The Night Circus: It's lovely. It makes me think of The Prestige and The Illusionist and it's all in black and white and stripes and mystery and secret magic. It's slow, but it's not boring at all.
Melting Stones: Meh. It has a lot of Tamora Pierce elements in it that I don't like, but I love that in her Circle series she makes her mages elemental-based and/or nature-based, and I also like her hardcore use of science. (I am starting to daydream about writing some kind of astronomy-based fantasy...) (Astronomy + epistolary? That would be interesting...) Why am I reading it?
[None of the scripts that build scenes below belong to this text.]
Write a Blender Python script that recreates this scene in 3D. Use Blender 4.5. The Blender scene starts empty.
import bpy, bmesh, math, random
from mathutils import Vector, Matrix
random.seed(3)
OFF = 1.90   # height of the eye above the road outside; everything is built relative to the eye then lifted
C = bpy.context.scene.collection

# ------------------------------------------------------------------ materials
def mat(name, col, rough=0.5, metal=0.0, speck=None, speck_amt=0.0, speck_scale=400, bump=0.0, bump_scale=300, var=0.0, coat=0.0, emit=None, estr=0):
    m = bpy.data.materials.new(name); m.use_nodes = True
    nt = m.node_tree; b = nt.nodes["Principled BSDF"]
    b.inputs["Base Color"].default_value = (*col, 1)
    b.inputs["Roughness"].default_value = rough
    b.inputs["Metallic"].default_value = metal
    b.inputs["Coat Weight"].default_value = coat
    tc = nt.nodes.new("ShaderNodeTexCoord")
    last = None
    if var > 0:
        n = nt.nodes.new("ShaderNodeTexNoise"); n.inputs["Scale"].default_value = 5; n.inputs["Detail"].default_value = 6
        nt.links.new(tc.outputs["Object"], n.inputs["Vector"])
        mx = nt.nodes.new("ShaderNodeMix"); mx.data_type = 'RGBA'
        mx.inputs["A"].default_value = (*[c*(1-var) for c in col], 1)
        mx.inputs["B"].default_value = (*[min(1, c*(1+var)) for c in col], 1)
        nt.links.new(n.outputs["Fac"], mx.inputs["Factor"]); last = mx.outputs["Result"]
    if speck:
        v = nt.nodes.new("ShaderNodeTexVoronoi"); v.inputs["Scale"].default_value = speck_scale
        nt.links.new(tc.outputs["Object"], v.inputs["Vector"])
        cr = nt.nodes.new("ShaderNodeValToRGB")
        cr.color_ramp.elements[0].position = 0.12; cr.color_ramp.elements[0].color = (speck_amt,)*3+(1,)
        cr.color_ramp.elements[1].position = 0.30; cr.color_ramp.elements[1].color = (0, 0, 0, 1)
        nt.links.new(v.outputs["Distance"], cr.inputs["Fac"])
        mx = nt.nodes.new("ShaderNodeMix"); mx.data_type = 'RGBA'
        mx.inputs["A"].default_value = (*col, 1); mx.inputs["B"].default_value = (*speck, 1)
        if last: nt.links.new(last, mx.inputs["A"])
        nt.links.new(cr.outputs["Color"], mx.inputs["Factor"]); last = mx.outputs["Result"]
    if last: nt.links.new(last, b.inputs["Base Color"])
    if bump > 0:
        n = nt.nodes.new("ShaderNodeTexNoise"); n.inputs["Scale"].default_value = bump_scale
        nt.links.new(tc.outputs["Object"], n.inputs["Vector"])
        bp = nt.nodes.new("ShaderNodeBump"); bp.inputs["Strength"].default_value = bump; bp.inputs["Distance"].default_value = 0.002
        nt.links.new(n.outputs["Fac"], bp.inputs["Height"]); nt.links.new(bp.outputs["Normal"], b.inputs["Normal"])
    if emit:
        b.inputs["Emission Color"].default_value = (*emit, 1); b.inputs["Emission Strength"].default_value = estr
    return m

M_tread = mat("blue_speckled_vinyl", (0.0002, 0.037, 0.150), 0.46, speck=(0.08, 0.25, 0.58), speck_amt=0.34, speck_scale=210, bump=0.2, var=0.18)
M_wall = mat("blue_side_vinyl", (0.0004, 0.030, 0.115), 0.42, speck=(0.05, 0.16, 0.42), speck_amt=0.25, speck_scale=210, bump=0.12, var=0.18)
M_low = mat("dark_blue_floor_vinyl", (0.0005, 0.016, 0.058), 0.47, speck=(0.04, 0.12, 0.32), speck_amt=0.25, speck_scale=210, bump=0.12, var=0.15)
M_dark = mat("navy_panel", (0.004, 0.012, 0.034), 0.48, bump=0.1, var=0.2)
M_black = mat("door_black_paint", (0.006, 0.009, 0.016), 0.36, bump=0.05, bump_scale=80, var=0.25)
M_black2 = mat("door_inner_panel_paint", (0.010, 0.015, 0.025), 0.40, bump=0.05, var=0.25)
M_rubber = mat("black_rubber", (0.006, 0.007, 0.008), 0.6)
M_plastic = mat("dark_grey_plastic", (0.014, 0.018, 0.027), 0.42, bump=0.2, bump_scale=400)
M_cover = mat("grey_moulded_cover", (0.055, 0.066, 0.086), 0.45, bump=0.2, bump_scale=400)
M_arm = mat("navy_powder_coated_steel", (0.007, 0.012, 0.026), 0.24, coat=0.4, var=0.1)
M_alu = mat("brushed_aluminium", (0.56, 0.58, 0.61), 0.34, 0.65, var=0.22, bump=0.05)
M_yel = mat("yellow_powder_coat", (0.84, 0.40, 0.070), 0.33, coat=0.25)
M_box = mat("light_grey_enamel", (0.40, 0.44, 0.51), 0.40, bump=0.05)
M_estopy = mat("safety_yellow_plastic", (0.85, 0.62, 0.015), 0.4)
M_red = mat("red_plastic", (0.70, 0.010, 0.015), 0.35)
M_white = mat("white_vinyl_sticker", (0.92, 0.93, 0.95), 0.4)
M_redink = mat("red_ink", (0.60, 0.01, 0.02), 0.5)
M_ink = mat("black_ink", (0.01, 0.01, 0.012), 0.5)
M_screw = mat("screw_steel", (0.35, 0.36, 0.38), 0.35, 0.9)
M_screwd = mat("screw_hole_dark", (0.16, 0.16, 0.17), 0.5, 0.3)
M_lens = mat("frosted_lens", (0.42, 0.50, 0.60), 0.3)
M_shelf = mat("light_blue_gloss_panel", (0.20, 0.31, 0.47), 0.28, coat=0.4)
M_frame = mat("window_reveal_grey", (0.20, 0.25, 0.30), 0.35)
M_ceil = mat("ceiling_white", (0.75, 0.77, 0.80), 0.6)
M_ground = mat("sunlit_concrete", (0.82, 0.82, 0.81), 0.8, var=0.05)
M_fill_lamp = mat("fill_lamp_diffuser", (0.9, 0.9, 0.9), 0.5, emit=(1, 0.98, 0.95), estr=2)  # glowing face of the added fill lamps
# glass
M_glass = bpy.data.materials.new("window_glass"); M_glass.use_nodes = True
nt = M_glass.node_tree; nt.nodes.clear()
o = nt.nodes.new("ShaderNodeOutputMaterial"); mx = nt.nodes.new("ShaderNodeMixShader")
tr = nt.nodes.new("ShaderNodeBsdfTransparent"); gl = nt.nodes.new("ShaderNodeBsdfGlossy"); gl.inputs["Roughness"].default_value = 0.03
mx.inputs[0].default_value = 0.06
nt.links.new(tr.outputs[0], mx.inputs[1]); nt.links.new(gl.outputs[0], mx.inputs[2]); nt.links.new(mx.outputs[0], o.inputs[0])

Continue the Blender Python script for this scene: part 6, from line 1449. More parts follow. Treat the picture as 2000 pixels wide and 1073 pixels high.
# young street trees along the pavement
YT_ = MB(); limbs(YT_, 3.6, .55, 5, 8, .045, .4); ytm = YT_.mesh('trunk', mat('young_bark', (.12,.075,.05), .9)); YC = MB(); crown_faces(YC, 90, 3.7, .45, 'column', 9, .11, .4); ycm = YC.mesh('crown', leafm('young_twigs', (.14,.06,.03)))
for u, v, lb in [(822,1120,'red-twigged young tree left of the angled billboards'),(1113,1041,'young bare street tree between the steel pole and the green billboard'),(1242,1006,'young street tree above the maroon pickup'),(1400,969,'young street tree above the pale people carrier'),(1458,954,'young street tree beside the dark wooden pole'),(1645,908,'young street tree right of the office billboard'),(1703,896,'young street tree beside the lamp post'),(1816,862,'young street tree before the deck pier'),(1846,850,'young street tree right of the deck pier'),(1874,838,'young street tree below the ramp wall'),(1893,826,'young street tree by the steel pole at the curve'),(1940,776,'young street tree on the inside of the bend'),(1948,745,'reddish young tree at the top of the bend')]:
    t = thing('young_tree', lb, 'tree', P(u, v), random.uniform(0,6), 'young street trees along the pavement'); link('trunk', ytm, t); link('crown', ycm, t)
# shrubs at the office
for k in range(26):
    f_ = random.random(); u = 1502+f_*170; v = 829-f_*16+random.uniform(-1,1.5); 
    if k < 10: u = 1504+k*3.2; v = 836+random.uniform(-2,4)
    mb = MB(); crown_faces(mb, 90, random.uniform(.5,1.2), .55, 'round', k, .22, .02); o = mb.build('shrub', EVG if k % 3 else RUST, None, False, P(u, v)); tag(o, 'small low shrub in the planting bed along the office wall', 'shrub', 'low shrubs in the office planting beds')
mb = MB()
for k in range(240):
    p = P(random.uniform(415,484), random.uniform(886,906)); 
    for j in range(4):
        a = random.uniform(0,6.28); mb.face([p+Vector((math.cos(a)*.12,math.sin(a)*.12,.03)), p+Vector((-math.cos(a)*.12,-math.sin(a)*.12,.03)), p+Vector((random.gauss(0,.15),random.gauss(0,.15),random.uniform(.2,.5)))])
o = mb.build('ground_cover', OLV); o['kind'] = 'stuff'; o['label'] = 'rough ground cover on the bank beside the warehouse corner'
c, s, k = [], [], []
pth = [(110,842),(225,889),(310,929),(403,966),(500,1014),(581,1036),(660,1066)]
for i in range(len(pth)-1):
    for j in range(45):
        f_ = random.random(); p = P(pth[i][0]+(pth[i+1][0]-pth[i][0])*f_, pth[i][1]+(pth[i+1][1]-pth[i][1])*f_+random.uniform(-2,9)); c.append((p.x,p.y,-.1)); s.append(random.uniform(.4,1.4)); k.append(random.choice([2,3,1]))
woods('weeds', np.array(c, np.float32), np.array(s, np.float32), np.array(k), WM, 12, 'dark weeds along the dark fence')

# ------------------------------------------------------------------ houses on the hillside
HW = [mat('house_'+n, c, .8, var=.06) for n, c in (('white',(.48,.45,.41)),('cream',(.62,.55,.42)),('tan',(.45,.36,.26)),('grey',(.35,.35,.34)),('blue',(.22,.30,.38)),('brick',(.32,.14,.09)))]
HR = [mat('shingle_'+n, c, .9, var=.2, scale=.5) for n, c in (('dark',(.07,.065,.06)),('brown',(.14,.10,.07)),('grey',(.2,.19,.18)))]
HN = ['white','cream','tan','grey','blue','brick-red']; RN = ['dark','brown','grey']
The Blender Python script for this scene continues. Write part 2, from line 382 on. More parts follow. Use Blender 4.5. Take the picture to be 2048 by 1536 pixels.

I make it a point to read all of Pierce's books, and at the time I checked this out, this was the only published work of hers I hadn't read. (Now Mastiff is out and I want to read that too.)
Still to read:
Leaving Springfield
The Machine in the Garden
The Princess and the Goblin
The Devil in the White City (I am supposed to have this audio book on order at the library, but it's been a suspiciously long time)
The Demon's Surrender
Pegasus (this is the latest Robin McKinley--I forgot about it for a long time)
And after that, Mastiff, Across the Great Barrier, Chime, The Girl Who Circumnavigated Fairyland etc., Daughter of Smoke and Bone, Breadcrumbs, and of course the list goes on. (It always goes on.) I am supposed to work more on the books I already have that I haven't read yet, but there are so many new and lovely books in the world!
Also, I hate the term "high fantasy" because it sounds really stupid (but I hate the term "fantasy" in general as well too, because it can be applied to a lot of different things, whereas the genre name "science fiction" only means one thing...I guess "romance" has the same problem...), but it is more or less my favorite genre. I mean, if we're picking genres. I love me some historical fantasy, but high fantasy will always hold my heart. It was my first love. Recently I've noticed that YA fantasy isn't going so much into high fantasy; it's mostly about vampires and demons and fairies and angels and whatnot.
So naturally I started compiling a list (I also love lists) and then I realized that YA high fantasy is not a very big subgenre regardless of what time period we're looking at. It seemed more popular in the 90s, what with Tamora Pierce and Garth Nix and Diana Wynne Jones and such, but there's really not a lot to it nowadays.
Of course I want to research this. Let's add it to the list of things I should be researching (AEFB, AIW, the transportation project...)
I thought that was strange and interesting, since it's always been a love of mine and I guess I never really noticed the lack until now. It's predominantly what I write (AEFB is high fantasy, Missing Pieces is modern) and many of my favorite authors (Shannon Hale, Pierce, Jones, Wrede) write or have written in this genre--why is there no representation? Weird.